Environmental School teacher Ola Cholewa, left, and members of The Fish Ladder Awareness Team with their posters. (Special to The News)

Maple Ridge students promote fish ladder in bus stops

Posters by students of the Environmental School to run in bus stops across the city

Posters promoting a fish ladder along the Alouette River done by students at a Maple Ridge school will be given prominent display in bus shelters across the city.

Pattison Outdoor advertising has agreed to feature three posters from the Environmental School’s club, The Fish Ladder Awareness Team. The posters will run a little more than one metre wide and about two metres tall.

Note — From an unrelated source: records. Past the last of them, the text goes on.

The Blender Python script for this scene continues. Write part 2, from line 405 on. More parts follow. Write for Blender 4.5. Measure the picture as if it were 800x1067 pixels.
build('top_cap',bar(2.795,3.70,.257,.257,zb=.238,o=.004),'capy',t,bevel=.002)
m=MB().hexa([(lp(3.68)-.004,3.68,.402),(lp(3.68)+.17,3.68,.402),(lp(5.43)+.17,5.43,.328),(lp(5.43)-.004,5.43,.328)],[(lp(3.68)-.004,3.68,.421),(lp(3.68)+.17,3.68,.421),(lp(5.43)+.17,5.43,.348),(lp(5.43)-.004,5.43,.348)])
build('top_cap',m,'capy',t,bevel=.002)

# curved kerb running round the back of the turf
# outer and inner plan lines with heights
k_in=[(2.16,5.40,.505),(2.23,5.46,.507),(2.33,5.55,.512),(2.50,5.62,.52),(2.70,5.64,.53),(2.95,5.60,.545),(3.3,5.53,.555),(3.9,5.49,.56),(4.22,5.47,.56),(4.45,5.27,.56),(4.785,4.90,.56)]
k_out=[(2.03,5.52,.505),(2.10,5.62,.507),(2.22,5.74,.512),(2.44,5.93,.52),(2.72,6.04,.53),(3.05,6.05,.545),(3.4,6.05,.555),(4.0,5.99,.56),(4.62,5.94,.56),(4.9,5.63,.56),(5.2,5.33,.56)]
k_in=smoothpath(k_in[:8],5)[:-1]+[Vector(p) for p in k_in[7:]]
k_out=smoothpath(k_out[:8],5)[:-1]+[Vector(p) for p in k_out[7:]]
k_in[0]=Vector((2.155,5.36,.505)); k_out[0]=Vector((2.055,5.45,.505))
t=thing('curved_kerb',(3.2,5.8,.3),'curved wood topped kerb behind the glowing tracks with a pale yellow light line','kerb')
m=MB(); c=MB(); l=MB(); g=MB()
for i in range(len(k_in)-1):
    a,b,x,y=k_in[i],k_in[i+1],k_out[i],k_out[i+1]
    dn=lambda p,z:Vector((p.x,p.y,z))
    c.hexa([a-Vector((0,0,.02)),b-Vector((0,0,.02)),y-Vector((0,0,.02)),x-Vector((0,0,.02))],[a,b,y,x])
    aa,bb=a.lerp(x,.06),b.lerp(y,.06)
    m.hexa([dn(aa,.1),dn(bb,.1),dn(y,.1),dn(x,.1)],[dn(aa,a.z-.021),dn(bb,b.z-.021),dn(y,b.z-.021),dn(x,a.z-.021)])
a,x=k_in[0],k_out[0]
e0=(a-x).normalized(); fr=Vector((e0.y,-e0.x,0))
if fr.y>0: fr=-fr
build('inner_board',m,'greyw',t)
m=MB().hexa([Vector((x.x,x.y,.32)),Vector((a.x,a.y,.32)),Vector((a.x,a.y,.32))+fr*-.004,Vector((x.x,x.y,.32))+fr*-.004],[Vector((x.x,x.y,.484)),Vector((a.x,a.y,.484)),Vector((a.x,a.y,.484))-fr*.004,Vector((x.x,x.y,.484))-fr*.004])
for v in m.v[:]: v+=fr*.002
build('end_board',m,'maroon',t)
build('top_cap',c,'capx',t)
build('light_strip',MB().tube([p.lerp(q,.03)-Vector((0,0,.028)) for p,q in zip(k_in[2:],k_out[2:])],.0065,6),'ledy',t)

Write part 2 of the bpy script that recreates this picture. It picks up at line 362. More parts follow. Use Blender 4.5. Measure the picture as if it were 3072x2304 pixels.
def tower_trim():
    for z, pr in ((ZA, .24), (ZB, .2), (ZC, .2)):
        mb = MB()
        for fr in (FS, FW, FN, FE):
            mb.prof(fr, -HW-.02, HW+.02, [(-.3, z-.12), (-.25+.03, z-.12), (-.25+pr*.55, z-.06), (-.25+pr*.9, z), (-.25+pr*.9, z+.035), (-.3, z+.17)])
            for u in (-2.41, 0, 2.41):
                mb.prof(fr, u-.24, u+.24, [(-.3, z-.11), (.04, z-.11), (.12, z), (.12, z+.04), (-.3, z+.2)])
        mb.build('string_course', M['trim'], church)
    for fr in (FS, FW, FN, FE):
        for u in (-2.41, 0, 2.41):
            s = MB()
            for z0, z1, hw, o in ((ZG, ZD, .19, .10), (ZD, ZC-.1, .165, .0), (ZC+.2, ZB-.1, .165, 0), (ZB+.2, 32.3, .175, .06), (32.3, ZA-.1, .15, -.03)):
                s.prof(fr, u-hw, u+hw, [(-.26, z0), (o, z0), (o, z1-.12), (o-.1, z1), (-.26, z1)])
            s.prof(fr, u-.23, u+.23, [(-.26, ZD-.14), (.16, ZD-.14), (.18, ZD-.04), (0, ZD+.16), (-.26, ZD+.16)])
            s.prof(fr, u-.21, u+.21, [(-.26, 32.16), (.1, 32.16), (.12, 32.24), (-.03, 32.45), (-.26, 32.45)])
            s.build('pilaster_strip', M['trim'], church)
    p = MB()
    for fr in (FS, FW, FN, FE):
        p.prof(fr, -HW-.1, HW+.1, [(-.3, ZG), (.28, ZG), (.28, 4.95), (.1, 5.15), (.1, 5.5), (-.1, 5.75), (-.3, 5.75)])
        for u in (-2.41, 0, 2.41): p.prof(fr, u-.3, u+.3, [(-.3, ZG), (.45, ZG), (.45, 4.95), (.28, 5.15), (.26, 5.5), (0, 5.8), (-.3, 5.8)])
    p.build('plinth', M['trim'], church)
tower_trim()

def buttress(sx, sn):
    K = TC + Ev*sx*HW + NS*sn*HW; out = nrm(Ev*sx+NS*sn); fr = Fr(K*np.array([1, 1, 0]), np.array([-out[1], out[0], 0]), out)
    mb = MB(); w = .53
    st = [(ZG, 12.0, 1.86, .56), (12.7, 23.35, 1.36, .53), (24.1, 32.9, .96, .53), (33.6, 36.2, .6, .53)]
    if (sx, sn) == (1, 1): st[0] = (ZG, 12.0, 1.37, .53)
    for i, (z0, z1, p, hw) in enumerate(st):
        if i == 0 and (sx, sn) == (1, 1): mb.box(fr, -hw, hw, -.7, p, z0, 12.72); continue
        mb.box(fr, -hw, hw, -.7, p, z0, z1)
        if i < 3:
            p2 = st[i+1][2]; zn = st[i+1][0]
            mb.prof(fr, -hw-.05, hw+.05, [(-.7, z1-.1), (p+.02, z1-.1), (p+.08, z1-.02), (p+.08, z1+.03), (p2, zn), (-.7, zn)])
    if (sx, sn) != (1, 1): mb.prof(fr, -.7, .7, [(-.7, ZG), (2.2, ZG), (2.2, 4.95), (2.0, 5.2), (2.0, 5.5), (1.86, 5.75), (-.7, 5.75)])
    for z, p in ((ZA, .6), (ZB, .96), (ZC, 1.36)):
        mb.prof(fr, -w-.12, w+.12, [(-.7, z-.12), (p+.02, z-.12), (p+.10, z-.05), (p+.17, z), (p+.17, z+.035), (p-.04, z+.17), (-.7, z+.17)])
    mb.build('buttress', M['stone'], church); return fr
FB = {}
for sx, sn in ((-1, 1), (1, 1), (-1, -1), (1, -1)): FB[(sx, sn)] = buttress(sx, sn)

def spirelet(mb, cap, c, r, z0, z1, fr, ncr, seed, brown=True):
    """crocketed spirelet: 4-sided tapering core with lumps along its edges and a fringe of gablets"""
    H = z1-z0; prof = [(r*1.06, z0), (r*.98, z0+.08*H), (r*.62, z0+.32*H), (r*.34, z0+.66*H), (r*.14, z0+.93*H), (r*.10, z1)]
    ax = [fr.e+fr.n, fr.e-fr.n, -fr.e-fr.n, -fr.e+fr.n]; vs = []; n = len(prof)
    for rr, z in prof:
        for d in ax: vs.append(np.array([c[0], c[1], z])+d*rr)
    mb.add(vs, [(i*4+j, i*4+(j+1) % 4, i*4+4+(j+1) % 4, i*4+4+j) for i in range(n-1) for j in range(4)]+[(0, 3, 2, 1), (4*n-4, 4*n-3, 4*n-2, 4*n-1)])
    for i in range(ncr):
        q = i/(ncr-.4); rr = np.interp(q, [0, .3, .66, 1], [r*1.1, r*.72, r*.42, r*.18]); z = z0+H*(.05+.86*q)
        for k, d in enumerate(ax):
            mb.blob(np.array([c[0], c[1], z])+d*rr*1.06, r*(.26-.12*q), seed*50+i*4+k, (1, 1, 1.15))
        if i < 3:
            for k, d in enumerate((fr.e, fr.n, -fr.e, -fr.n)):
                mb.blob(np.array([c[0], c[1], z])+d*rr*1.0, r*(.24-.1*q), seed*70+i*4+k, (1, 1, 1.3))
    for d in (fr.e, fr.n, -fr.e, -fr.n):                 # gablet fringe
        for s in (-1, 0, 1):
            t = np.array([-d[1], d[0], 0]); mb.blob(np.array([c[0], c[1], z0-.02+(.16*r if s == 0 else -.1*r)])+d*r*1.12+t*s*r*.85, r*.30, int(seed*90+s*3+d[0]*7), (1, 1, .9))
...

About 22 posters in all were created by students from Grades 3 to 9 who are part of the school’s club and who would like to see a fish ladder put along the Alouette River to allow sockeye and other salmon species into the Alouette Lake reservoir to rebuild the sockeye run.

The rest of the posters will be posted in public places across town.

READ MORE: New club in fight for fish ladder in Maple Ridge

In addition, letters written by the students in support of the fish ladder will be sent to all levels of government including: Maple Ridge Mayor Mike Morden; the B.C. Ministry of Agriculture, Food and Fisheries; Fisheries and Oceans Canada; and BC Hydro.

In one letter student Kai Moerman wrote, “I think BC Hydro should build a fish ladder. It would help the health of the sockeye salmon run by giving the salmon access to Alouette Lake, making spawning possible for them.”

READ MORE: Fish ladder for Alouette dam would boost threatened wild sockeye

“There is a way for the dam to be effective in more ways than one. If there was a fish ladder built upon the Alouette, the salmon could get to the other side without human contact. It provides a way over the dam so that the sockeye could reproduce by spawning in the lake and then make their way back down to the ocean when they are ready. It would allow them to move freely, and I believe the salmon should be able to do this,” wrote Nate Cerhit, another student member of the club.

The Fish Ladder Awareness Team was formed about three months ago and the students have been learning from local experts about the ladder, including local environmentalist Jack Emberly, who was proud of their achievement.

“I think it’s fantastic,” said Emberly, who also writes and environmental column for The News.

“I’m so proud of these kids for their advocacy about salmon, their passion. And I think if we’re going to save them (the salmon), it’s going to be because of the work of kids like this,” he said, also crediting teacher Ola Cholewa, who guides the club.

Posters should be visible throughout Maple Ridge over the next couple of weeks.